Evolution of the Inflow Boundary Layer of Hurricane Gilbert (1988)

Abstract

On 12 September 1988 the two NOAA WP-3D aircraft conducted an experiment in and around an intense, outer rainband located 175 km southeast of the center of Hurricane Gilbert. Radial-height cross sections along a constant azimuth reveal a rapid and an exceptionally large increase of the equivalent potential temperature θ_e of the inflow but in a region radially outward from the rainband. Kinematic analyses that incorporate both in situ and pseudo-dual-Doppler data illustrate that the inflow is only 2 km deep and strongly divergent prior to reaching the convective core of the band. The Doppler-derived wind fields, which compare favorably with the in situ wind fields, demonstrate that there is a radially outward or return flow directly above the inflow.
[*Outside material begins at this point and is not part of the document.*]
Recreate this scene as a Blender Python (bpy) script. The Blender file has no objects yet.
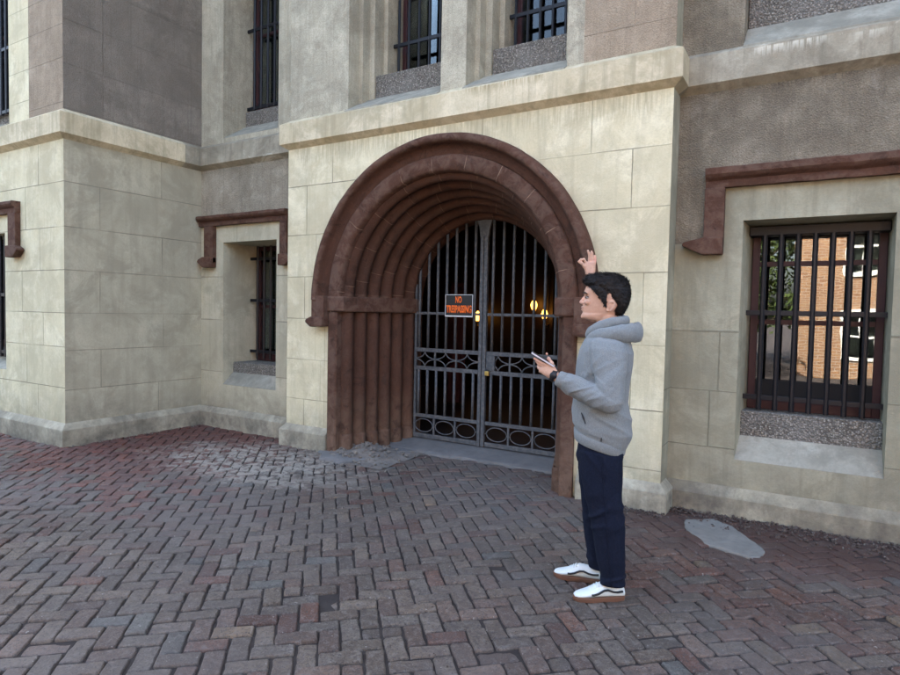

Soundings show that this return flow is unusually moist despite being dominated by mesoscale descent, which contrasts the dry conditions found under the anvil of virtually all tropical mesoscale convective systems. A one-dimensional general structure entrainment model of the inflow layer, initialized with a wind field derived from the pseudo-dual-Doppler analysis, demonstrates that the overlying return flow adds substantial energy to the inflow via entrainment. The placement of this high-θ_e layer directly above the inflow is due to the circulation associated with the rainband. Low convective available potential energy, high shear of the radial wind, and a weak cold outflow at the surface are factors that help produce the shallow return flow. The analyses demonstrate that significant spatial variations of the flux divergence of heat and moisture exist in the inflow to a tropical cyclone, the variations are closely related to the secondary circulations produced by convectively active rainbands, and these variations produce significant asymmetric of θ_e within the inflow. Rainbands of this type have thermodynamic characteristics similar to an eyewall and may be the type of rainband that evolves into a convective ring.